ANCHORAGE, Alaska — Fire Season has had a relatively slow start in Oregon this year thanks to "favorable" conditions, but the state of Alaska has not been so lucky. As a result, forestry crews that were busy containing wildfires close to home by this time in 2018 have taken their talents up north, according to the Oregon Department of Forestry (ODF).

"ODF leadership selected personnel from areas where current conditions and available resources allow for the opportunity to send help to our Alaskan partners while ensuring capacity to respond to any local fires on the home front," the agency said in a statement.

Both Oregon and Alaska are members of the Northwest Compact, an alliance between state and national forestry agencies for quickly sharing resources across both state and international lines. Just last year, crews from Alaska helped ODF fight the Klondike and Taylor Creek fires that threatened homes in Josephine and Curry counties.

The Northwest Compact consists of five states; Alaska, Washington, Oregon, Idaho, and Montana. It also includes the five Canadian provinces of British Columbia, Alberta, Saskatchewan, the Yukon, and the Northwest Territories.

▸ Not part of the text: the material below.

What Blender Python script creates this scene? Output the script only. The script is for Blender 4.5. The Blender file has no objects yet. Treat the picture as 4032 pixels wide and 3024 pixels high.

There are currently 28 ODF firefighters in Alaska — 20 initial attack crew members and eight "overhead," or administrative roles. They don't intend to be there longer than the standard, 14-day assignment. Some of them will be headed home by next week.

According to ODF, the Alaska deployment offers "unique firefighting challenges and training opportunities" — including working in permafrost, avoiding "conflicts with local wildlife," and the frequent use of helicopters to reach remote fire camps.

"While this experience may differ from typical fires in Oregon, the objective is familiar for ODF crews: safely put fires out while they are small," the agency said.

ODF usually tries to keep fires under the size of 10 acres, the agency said, and the focus on initial attack has been similar in their Alaskan campaign.

“These ODF crews were selected from across the state for their skill and experience with initial attack, as well as the availability and conditions back home. Our folks are not assigned to a large fire up here, but are relieving exhausted personnel engaged in continuing efforts to catch new fire starts while they are small," said ODF’s Jamie Paul, serving as the Agency Representative for ODF resources in Alaska.

"As part of Oregon’s complete and coordinated system, and the Northwest Compact, this is what ODF is all about,” Paul continued. “We are happy the timing allows us to assist our interagency Alaskan partners in their time of need.”